伏見櫓は1601年(慶長6年)前後に建てられたと推定される伏見城松の丸の東櫓を1620年(元和6年)に移築したものです。
これは1953年(昭和28年)に行われた解体修理の際に2階の梁から「松ノ丸ノ東やくら」との墨書が発見されたことにより移築が裏付けられています。
城内側に窓がほとんどないのは、城主の居館である本丸御殿を見おろすことがないようにと考えられたからです。
伏見櫓は天守を除けば熊本城の宇土櫓と並び、現存する最古の櫓のひとつで、国の重要文化財に指定されています。
3重3階で初重と2重は「総二階造」といわれる同規模の構造を持ち、その上に独立した構造の小さな望楼部を乗せる慶長初期の建築様式を残した望楼型の櫓となっています。
壁仕上げは白漆喰総塗籠で長押形を施している。

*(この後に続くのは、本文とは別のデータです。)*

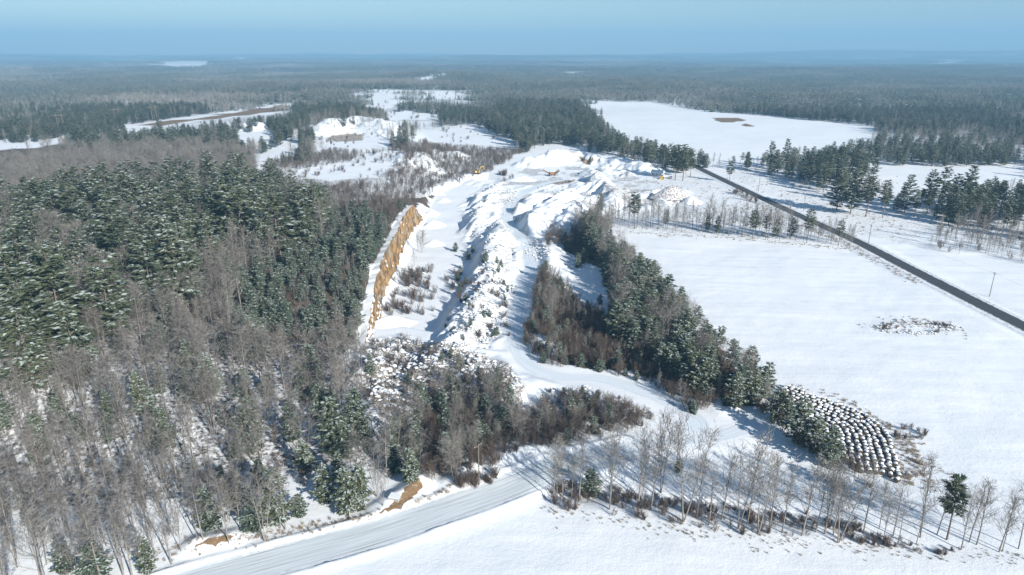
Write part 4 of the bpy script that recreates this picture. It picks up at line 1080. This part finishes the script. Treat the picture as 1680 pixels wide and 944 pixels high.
pile('snow_pile', 1134, 333, 0, 7, 5, 1.2, .2, 'white snow-covered pile just right of the grey gravel pile')
pile('snow_pile', 640, 545, PIT, 7, 3.2, 1.4, .3, 'snowy stony pile at the near end of the ochre cliff')
pile('snow_pile', 858, 296, 0, 9, 4, 1.5, 0, 'broad white pile in front of the tall snowy spoil heap')

# ------------------------------------------------------------------ round hay bales
def bale_parts(seed):
    r = random.Random(seed); n = 20; rr = .66; L = 1.22; mb = MB()
    prof = [(-L / 2, .0), (-L / 2, rr * .82), (-L / 2 + .07, rr), (L / 2 - .07, rr), (L / 2, rr * .82), (L / 2, 0)]
    vs = []; fs = []
    for i, (x, q) in enumerate(prof):
        for k in range(n):
            a = 2 * math.pi * k / n; qq = q * (1 + r.uniform(-.02, .02)); vs.append((x + r.uniform(-.01, .01), qq * math.cos(a), qq * math.sin(a) * .95 + rr * .93))
    for i in range(len(prof) - 1):
        for k in range(n): k2 = (k + 1) % n; fs.append([i * n + k, i * n + k2, (i + 1) * n + k2, (i + 1) * n + k])
    mb.add(vs, fs); body = mb.mesh('hay', [M['haybale']], True)
    mc = MB(); vs = []; fs = []; m_ = 12; xs = [-L / 2 + .13, -L / 4, 0, L / 4, L / 2 - .13]; span = r.uniform(.62, .95)
    for i, x in enumerate(xs):
        for k in range(m_):
            a = math.pi / 2 + (k / (m_ - 1) - .5) * 2 * span; th = (.03 + .13 * math.cos((k / (m_ - 1) - .5) * math.pi)) * (1 if 0 < i < 4 else .55) + r.uniform(-.015, .015)
            q = rr + th; vs.append((x, q * math.cos(a), q * math.sin(a) * .95 + rr * .93))
    for i in range(4):
        for k in range(m_ - 1): fs.append([i * m_ + k, i * m_ + k + 1, (i + 1) * m_ + k + 1, (i + 1) * m_ + k])
    n0 = len(vs)      # underside closes the cap into a solid
    for i, x in enumerate(xs):
        for k in range(m_):
            a = math.pi / 2 + (k / (m_ - 1) - .5) * 2 * span; q = rr - .04; vs.append((x, q * math.cos(a), q * math.sin(a) * .95 + rr * .93))
    for i in (0, 4):
        for k in range(m_ - 1): fs.append([i * m_ + k, i * m_ + k + 1, n0 + i * m_ + k + 1, n0 + i * m_ + k])
    mc.add(vs, fs); return body, mc.mesh('snow_cap', [M['snowcap']], True)
bales = [bale_parts(40 + i) for i in range(4)]
rc = smooth_line(W([(1296, 633), (1330, 646), (1374, 660), (1416, 679), (1450, 702), (1470, 738), (1480, 782)], .6), .25)
bp_ = W([(1280, 640), (1296, 630), (1330, 641), (1374, 655), (1418, 674), (1456, 698), (1476, 736), (1484, 786), (1440, 782), (1412, 772), (1385, 748), (1362, 722), (1338, 700), (1312, 674), (1290, 656)], .6)
P = np.array(rc); d = np.gradient(P, axis=0); d /= np.linalg.norm(d, axis=1)[:, None]; nn = np.stack([d[:, 1], -d[:, 0]], 1)
if (nn[0] @ (np.array(bp_[13]) - P[0])) < 0: nn = -nn
cx_ = [bp_[8], bp_[7]]
nb = 0
for c in range(14):
    last = None
    for i in range(len(P)):
        q = P[i] + nn[i] * (.75 + c * 1.62)
        if last is not None and np.linalg.norm(q - last) < 1.5: continue
        if not inpoly(np.array([q[0]]), np.array([q[1]]), bp_)[0]: continue
        last = q; q = q + np.array([R.uniform(-.32, .32), R.uniform(-.3, .3)]); nb += 1
        if nb > 299: break
        br = bales[R.randrange(4)]
        o = empty('hay_bale', (q[0], q[1], Hs(*q) - .03), math.atan2(d[i][1], d[i][0]) + R.gauss(0, .3), label='round hay bale under a cap of snow in the packed rows beside the large field', cat='hay bale', group='hay bales in packed rows')
        o.scale = (R.uniform(.85, 1.08), R.uniform(.9, 1.1), R.uniform(.82, 1.08))
        link('hay', br[0], o); link('snow_cap', br[1], o)
for px, py, a, lb in [(1472, 786, .5, 'round hay bale lying apart at the lower end of the packed rows'), (1490, 778, 1.2, 'broken hay bale at the grassy lower right corner of the packed rows'), (1428, 792, 2.1, 'hay bale showing its brown end at the bottom tip of the rows')]:
    x, y = G(px, py, .6); o = empty('hay_bale', (x, y, Hs(x, y) - .03), a, label=lb, cat='hay bale', group='stray hay bales'); link('hay', bales[0][0], o); link('snow_cap', bales[0][1], o)
print('BALES', nb)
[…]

桁行は8間(約15m)あり、並の城郭であれば天守に相当する規模を持っています。
なお、豊臣秀吉が築いた伏見城の遺構と説明されることもありますが、豊臣時代の櫓は「関ケ原の戦い」の前哨戦である「伏見城の戦い」で焼失しており、建築様式の面からも徳川家康の建てた伏見城の遺構と考えるべきです。
また伏見櫓は2004年(平成16年)10月20日、台風23号の強風により、鯱や瓦が落下するなどの被害がありましたが、2005年(平成17年)3月〜11月にかけて漆喰の補修なども含めた修理が行われました。